IMAN HABIBI: Relics is a collection of memories from my childhood years in Iran. From the fear of imminent bombings during the Iran-Iraq war to the gentle breeze near the vast beaches of the Caspian Sea where my family often went for vacation, each movement tells a deeply personal story of my childhood. It was originally written for two of my dear friends, Melissa Reardon and Raman Ramakrishnan through the Gabriela Lena Frank Creative Academy of Music.
JS: What are the most important parts of yourself that you put into your creations?
IH: In my music, I am often a storyteller, a cultural worker and ambassador. I feel a responsibility to speak to the most pressing issues of our time. Naturally, my identity and lived experiences are important elements of my work.
JS: What causes you to compose or create as you do? Is it because you play a specific instrument, for instance?
IH: My approach to music-making varies from composition to composition, based on the needs of the music, and my own mindset at the time. Each new composition feels like a journey of discovery into an unknown part of myself. My familiarity with craft, certain instruments or other technological means allow me to express myself more easily, and while they may inform my process, I don’t think they determine my approach to composition.

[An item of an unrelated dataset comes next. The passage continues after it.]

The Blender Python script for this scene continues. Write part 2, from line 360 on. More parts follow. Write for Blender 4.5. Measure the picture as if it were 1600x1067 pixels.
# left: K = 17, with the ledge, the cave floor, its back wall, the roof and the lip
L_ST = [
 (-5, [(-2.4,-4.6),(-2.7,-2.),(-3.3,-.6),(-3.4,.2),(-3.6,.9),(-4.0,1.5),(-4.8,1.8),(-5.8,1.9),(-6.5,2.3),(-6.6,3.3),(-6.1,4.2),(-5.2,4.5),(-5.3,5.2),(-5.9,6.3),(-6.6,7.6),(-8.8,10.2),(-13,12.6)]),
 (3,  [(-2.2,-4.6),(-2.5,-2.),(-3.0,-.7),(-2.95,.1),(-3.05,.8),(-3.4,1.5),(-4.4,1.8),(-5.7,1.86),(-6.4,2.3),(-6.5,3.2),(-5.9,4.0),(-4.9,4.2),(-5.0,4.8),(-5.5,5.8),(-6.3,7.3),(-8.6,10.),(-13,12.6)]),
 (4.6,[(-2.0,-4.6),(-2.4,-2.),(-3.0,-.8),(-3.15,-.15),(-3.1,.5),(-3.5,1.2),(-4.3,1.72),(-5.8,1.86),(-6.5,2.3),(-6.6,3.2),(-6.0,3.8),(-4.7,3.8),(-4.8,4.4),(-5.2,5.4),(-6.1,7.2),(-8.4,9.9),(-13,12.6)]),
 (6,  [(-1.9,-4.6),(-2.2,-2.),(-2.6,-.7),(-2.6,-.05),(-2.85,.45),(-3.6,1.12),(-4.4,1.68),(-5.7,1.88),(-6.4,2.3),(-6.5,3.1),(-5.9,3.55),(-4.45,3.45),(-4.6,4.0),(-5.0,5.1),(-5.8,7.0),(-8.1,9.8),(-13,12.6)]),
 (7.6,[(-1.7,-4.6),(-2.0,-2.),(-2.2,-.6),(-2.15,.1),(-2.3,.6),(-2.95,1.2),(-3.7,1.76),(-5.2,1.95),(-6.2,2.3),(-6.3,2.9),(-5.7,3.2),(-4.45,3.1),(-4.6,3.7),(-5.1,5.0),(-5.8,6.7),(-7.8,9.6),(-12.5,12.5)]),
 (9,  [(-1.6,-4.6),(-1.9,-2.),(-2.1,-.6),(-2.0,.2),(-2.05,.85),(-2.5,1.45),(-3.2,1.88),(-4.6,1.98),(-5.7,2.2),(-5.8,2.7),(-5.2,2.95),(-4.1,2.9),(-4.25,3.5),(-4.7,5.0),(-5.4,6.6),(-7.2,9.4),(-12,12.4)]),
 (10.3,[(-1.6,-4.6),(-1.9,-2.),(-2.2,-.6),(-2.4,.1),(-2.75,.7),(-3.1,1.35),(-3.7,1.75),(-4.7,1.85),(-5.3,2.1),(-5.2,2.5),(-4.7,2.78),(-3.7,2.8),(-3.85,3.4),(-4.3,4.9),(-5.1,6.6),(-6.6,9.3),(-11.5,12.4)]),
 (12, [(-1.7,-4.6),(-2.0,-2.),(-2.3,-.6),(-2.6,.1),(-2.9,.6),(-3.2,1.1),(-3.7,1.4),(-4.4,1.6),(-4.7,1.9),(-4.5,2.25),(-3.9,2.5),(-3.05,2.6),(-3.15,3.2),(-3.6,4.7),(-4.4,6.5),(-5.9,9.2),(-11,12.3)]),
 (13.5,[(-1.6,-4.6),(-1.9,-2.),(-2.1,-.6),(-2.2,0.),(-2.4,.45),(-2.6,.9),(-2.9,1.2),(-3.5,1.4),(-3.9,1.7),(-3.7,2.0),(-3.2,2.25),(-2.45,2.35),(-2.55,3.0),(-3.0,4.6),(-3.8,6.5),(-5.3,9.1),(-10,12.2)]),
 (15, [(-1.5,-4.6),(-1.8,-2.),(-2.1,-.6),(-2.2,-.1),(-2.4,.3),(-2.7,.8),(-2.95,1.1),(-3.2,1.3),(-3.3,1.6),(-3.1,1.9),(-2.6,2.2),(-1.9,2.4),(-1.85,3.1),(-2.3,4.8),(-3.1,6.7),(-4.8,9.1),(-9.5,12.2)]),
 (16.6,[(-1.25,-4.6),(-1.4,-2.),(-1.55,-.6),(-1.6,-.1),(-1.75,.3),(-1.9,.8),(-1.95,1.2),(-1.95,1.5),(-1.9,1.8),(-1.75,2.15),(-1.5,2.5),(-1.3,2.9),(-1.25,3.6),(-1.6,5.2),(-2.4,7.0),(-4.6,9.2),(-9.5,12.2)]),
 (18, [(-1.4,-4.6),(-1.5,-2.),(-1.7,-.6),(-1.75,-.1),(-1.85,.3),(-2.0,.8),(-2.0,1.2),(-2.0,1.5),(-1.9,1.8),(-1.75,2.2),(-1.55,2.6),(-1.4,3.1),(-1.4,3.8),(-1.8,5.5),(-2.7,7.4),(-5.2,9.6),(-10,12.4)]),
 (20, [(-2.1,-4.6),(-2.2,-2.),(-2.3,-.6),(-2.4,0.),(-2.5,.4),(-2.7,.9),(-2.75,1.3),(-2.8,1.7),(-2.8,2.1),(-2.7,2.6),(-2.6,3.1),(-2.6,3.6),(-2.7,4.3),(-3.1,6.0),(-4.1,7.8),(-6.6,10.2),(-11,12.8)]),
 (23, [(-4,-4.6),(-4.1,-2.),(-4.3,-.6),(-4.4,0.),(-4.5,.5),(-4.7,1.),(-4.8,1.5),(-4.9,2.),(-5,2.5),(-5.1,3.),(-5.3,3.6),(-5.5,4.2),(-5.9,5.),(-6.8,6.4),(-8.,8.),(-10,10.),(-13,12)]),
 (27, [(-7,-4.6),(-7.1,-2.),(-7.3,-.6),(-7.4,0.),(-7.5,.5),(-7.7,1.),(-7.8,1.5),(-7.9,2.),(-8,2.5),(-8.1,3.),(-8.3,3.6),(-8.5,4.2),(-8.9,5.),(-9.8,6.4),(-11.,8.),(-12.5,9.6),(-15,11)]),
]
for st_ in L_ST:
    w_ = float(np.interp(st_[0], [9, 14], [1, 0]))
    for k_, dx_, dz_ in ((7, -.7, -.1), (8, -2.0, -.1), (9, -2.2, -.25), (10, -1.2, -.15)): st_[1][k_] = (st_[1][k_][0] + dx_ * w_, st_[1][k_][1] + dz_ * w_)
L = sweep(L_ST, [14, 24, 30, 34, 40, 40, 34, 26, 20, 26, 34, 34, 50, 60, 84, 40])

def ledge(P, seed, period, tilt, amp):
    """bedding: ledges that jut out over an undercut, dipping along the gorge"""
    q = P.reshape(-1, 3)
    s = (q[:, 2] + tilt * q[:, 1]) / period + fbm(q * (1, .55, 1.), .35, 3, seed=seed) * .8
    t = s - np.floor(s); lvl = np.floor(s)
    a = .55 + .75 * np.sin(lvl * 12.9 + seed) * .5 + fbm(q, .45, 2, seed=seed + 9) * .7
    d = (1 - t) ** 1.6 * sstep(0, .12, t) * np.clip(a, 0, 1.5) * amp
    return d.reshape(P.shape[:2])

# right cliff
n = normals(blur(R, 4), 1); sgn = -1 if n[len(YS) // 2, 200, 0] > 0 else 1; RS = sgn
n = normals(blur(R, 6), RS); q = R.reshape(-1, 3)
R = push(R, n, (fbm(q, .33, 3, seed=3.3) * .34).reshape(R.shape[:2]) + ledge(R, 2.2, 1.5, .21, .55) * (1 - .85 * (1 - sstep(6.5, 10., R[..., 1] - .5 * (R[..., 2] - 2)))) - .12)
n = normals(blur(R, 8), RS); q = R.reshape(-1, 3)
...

JS: What are your biggest challenges as a creative person?
IH: There are too many to list, but I struggle most with the existing hurdles to change and evolution in this fragile ecosystem we call “classical music,” which can, at times, be quite set in its ways. I am, however, optimistic for change on that front.
JS: What are the hardest things for an outsider to understand about your life as a person working in the arts?
IH: This may be better answered by the outsiders.
JS: Let’s talk about the state of the arts in today’s society, including the forms in which you create. What specifically gives you hope and what specifically do you find depressing?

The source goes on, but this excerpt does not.